Friday, October 20, 2006

When Silence Falls


























I've had questions, without answers
I've known sorrow, I have known pain
But there's one thing, that I'll cling to
You are faithful, Jesus You're true

When hope is lost, I'll call You Savior
When pain surrounds, I'll call You healer
When silence falls, You'll be the song within my heart

In the lone hour of my sorrow
Through the darkest night of my soul
You surround me and sustain me
My defender, forevermore

When hope is lost, I'll call You Savior
When pain surrounds, I'll call You healer
When silence falls, You'll be the song within my heart

And I will praise You, I will praise You
When the tears fall, still I will sing to You
And I will praise You, Jesus praise You
Through the suffering still I will sing

When hope is lost, I'll call You Savior
When pain surrounds, I'll call You healer
When silence falls, You'll be the song within my heart

Oh yes, You are good to me
You've always been good to me
So trustworthy

When hope is lost, I'll call You Saviour
When pain surrounds, I'll call You healer
When silence falls, You'll be the song within my heart

And I will praise You, and I will praise You
When the tears fall, still I will sing to You (I will sing to You)
I will praise You, Jesus praise You
Through the suffering still I will sing

How faithful and true
Sustain me through and through
You are hope and truth
You’re my spring of living water
You’re my spring of living water

In the lone hour You are there

Be faithful and true,
Like a spring it never fails,
You're my spring it never fails

God brought me to this song a few days ago. It's funny how God seems to delicatley, intricatly, and beautifully tie everything together into one beautiful tapestry. I sang this particular song the night I decided to switch my purity ring to the right hand. And I find myself with this song being played over an over in my head two months later.

For you who don't know for a long time I believed God had laid out for my life singleness because I believed God to not be the very God He was is and will be forever: a God of healing. Yet Little did I know that God could do everything and more. Here I sit writing a few years down the road from the choice for singleness, two months from the second path I chose: God had transformed me completely from who I was and has given to me someone incredibly beautiful inside and out.

I remember that night I sang this song pretty vividly. Two months from that decision I find myself with the realization of the implications of the new path: this road is not going to be an easy one. Yet I find God acting in nothing less than who He is and I am forever praising Him because He is who He is.

And tonight as I find myself in this place when the silence of this season has truly fallen in every since of the lyrical beauty of that line I find myself in such a different place than I have ever been, a better yet different place.I find myself despite these tears that are falling praising my King because He is so worthy. He is so faithful.

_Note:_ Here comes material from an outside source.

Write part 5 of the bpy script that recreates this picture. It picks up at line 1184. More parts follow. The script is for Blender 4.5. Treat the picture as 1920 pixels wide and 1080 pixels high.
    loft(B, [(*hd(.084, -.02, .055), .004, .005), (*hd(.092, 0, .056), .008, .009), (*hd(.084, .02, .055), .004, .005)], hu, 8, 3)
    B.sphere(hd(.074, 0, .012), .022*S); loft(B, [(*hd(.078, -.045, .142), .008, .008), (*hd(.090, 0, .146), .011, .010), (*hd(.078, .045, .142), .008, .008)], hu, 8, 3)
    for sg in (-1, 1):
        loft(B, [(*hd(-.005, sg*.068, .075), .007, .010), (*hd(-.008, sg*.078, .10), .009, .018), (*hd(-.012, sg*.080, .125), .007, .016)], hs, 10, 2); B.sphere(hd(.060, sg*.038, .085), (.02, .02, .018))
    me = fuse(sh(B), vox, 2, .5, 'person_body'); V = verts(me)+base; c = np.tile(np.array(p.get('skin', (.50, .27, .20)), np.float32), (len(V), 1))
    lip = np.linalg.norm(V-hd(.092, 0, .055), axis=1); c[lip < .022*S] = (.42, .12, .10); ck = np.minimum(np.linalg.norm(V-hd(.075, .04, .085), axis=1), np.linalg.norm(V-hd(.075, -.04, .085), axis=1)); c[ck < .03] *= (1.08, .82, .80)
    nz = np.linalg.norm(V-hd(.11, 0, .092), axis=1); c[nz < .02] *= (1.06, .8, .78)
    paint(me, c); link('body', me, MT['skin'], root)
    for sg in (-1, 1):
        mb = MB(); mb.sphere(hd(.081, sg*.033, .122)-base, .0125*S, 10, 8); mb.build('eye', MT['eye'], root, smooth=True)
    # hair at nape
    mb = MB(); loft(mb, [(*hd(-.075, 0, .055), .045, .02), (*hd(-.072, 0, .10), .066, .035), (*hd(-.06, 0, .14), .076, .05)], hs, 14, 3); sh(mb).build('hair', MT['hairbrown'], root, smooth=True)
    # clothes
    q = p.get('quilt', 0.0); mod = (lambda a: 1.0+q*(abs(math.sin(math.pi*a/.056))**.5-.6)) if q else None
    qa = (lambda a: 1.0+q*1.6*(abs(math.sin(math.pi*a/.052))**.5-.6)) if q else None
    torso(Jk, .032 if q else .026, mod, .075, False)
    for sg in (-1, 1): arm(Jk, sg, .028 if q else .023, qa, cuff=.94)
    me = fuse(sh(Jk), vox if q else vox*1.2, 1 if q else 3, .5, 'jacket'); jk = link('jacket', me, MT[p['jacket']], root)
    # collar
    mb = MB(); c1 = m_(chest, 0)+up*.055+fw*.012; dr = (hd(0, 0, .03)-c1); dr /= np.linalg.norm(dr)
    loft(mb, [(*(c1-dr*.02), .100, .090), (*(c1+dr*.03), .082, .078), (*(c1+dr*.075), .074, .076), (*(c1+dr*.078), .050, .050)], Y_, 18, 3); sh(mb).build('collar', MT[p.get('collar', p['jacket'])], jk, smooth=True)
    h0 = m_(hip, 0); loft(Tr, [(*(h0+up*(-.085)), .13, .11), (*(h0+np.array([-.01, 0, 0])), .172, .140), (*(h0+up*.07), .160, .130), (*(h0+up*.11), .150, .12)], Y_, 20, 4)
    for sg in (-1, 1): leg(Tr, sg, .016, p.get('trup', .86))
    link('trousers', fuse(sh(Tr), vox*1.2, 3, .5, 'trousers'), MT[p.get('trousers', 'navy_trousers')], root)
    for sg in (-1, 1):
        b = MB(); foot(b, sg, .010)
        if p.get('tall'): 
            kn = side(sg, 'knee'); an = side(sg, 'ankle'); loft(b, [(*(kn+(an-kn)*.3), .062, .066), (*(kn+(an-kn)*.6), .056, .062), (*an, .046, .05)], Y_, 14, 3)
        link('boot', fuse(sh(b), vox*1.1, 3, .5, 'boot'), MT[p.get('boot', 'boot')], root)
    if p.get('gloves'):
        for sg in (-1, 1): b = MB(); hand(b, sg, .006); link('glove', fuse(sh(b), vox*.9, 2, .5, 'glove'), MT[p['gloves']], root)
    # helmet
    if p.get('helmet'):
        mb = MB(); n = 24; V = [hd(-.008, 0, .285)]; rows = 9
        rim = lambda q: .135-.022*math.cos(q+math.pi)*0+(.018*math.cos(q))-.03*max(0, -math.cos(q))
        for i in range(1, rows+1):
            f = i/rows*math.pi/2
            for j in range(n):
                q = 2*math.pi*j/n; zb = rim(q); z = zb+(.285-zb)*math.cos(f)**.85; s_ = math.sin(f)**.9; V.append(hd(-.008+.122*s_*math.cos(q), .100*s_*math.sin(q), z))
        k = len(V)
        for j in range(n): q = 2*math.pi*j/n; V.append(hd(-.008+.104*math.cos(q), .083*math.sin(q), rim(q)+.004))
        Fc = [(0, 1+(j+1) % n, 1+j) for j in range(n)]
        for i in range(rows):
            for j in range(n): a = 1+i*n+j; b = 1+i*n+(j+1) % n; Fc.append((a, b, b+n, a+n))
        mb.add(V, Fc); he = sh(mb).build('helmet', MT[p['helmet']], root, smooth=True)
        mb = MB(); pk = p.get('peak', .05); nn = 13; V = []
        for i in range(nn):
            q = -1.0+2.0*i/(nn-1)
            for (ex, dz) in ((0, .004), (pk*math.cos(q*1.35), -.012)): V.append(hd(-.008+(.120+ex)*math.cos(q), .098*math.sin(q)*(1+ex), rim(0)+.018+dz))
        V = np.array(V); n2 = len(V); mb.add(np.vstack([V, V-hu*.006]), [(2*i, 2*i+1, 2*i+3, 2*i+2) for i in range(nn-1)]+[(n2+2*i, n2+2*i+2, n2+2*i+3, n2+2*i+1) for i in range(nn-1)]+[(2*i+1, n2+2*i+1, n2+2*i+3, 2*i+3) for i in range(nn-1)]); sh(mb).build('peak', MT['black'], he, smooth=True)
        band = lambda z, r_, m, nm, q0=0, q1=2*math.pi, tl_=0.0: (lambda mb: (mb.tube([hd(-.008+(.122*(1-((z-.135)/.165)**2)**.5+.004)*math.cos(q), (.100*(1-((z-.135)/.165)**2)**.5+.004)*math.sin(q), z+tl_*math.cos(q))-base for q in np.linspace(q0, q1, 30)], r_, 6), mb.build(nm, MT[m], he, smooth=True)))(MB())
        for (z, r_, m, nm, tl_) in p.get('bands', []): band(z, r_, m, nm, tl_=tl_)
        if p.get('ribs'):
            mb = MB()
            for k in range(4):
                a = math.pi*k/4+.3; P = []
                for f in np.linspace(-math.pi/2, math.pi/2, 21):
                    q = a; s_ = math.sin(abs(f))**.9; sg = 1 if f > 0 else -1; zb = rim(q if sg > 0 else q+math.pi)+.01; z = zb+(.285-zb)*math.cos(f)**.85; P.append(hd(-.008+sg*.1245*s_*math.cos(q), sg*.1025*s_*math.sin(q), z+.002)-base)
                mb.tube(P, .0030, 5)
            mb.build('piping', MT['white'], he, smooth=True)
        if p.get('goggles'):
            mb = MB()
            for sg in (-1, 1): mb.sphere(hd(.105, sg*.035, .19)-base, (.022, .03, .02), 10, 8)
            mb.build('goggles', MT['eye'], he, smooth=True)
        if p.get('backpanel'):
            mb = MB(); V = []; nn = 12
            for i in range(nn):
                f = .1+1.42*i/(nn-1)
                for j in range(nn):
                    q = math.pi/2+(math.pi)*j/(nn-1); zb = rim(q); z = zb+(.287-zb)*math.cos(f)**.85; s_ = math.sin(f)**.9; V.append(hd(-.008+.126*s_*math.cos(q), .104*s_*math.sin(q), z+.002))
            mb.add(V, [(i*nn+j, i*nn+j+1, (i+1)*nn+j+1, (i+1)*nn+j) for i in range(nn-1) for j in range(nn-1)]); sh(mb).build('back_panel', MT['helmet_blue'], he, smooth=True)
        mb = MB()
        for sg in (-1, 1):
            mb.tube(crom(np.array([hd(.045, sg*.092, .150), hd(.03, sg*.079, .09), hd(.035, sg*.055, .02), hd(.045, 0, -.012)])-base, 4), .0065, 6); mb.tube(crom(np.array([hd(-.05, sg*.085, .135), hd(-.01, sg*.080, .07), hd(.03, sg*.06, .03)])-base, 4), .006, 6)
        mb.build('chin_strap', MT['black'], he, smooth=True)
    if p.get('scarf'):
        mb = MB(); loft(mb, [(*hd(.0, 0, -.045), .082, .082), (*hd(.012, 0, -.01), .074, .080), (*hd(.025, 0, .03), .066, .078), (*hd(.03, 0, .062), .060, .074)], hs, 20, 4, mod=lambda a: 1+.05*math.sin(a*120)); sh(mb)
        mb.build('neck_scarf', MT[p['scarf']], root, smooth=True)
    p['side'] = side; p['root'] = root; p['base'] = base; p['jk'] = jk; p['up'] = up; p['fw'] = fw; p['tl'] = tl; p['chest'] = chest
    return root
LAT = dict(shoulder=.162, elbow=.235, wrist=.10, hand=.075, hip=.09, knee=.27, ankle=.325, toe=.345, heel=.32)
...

I have so many thoughts swirling and spinning in my head right now, I can't contain them and I can hardly begin to organize them. Yet I know as He continues to sort out this new path that the path will begin to clear of all the chaos and clutter. I know I must be dilegant to let my God who finally sorted out my past path let the new one shine out the clearer. It may be different than any of my glass perseptions of my life. It may be scarier. It may be foreign but I am for the new path, and it's new radical implications.

JG

1 comment:

Colin said...

Hey John,
so pretty much I miss you a lot. Seems like arch is taking over...not good...im struggling with that right now...will blog about it at a more opportune time.

But yeah anyways as I was saying, you are awesome, and I want you to know that I love it when we get to hang out (even if that is minimum and scattered), and I am so happy God put you as a brother in my life. You inspire me.

I am so happy for you and Elise, and want you to know that I am here for you both, and praying for you too. I wanted to tell you something the other night but you left before I could talk to you.

You gotta pursue Elise. I don't mean you have to spend every waking moment with her, or that she should keep you from other very valuable friendships...and I think you know that...but as a man you need to be the one who pursues. I know it is difficult. I am praying about it for you guys. Maybe we can talk more about it later.

Colin

BTW That is an awesome picture on this blog.